CHICAGO MARKET HOME SELLERS STUBBORNLY PRICE HIGH, While Buyers Wait and Wait for "Bargains!"
CHICAGO METRO AREA REAL ESTATE SALES DOWN, AVERAGE MARKET TIME UP, COMPARED TO 2007!
Throughout 2008, our Team has seen the pattern repeat many times.
Buyers considering a home purchase delay, thinking prices will fall further. At the same time, many homesellers have their reality clock set back in 2006, and keep their asking prices too high, thinking "we can always come down!"
Indeed, here in Chicago, many homesellers still think housing woes, here and elsewhere, are a myth. Some still price their houses at 2006 levels - but no sale. Often many less-than-scrupulous Real Estate Practitioners here, almost desperate for listing business, list houses at whatever price the seller demands, exasperating the problem.
In places where the real estate market has fallen farther, faster - including California, Las Vegas, and parts of Florida - sellers have reluctantly realized the real estate market has changed. Many homesellers here in Chicago, however, don't feel the laws of demand and supply apply to them.
Chicago MLS Data for the nine-county Chicago Metro Area (from Midwest Real Estate Data LLC) indicates the number of closed transactions between January and July, 2008 have fallen 30% in aggregate since the same period last year. At the same time, median sale prices have barely budged market-wide, from $250,000 last year, to $247,500 now. (Of course, all real estate is local - many Chicago Neighborhoods and Suburbs have seen more solid price increases year over year, while others have experienced sharper declines).
During the same comparison period, Average Market Time for single-family homes and condos has increased by roughly 30 days!
When local sellers compare the relatively-stable Chicago Median Prices to the 15.4% median home price drop nationally, they become even more determined to stick it out for a higher price.
But . . . buyers? They fail to see the urgency in buying now. Many feel better deals will come along this winter, when many stubborn homesellers may become desperate to sell.

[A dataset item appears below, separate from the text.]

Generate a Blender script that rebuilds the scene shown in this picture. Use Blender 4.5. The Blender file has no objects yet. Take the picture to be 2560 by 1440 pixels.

Sellers don't only keep their prices high out of pure stubbornness. Those who purchased with high-leverage financing in the past couple of years have seen their home values going down, and, in some cases, their outstanding mortgages exceed the value of their home today. They price their home at the high price they feel they need, with enough left over to cover selling costs, and make a small profit for themselves.
The trouble here - the house or condo is only worth what a buyer is willing to pay for it, and no buyer really cares what a seller's previous price of financing level was.
From the opposite angle, as in virtually any market, properties priced aggressively, and at or below today's market level, continue to sell quickly.
This past spring, Anna Colavitti priced her townhome in the Chicago IL Suburb of Schaumburg at $168,000 - roughly 10% less than what similar units sold for in 2007. She considered two offers, in multiple-bid, within the week, and accepted a cash offer of $165,000 on her unit.
She then started looking for homes with a history of price reductions, thinking she would be able to negotiate a better price on homes on the market awhile, and reduced several times.
Last May, she made a successful offer, in competition with another bidder, for a three-bedroom, two-bath home in Schaumburg. She offered the current asking price of $300,000 - and got the home! Subsequently, the home appraised for $307,000 - so she enjoyed some immediate home equity.
Now, in late Summer, 2008, more sellers are beginning the reality of pricing correctly in today's real estate market. However, far more stringent lending standards than existed even a few months ago, coupled with slightly higher interest rates, escalating prices for food and fuel, and many consumers worried about the stability of their jobs and the economy, have thinned the ranks of potential buyers.
Of course, this situation will eventually right itself, and the market will balance. But experts do not expect this to happen immediately, or even within the next few months.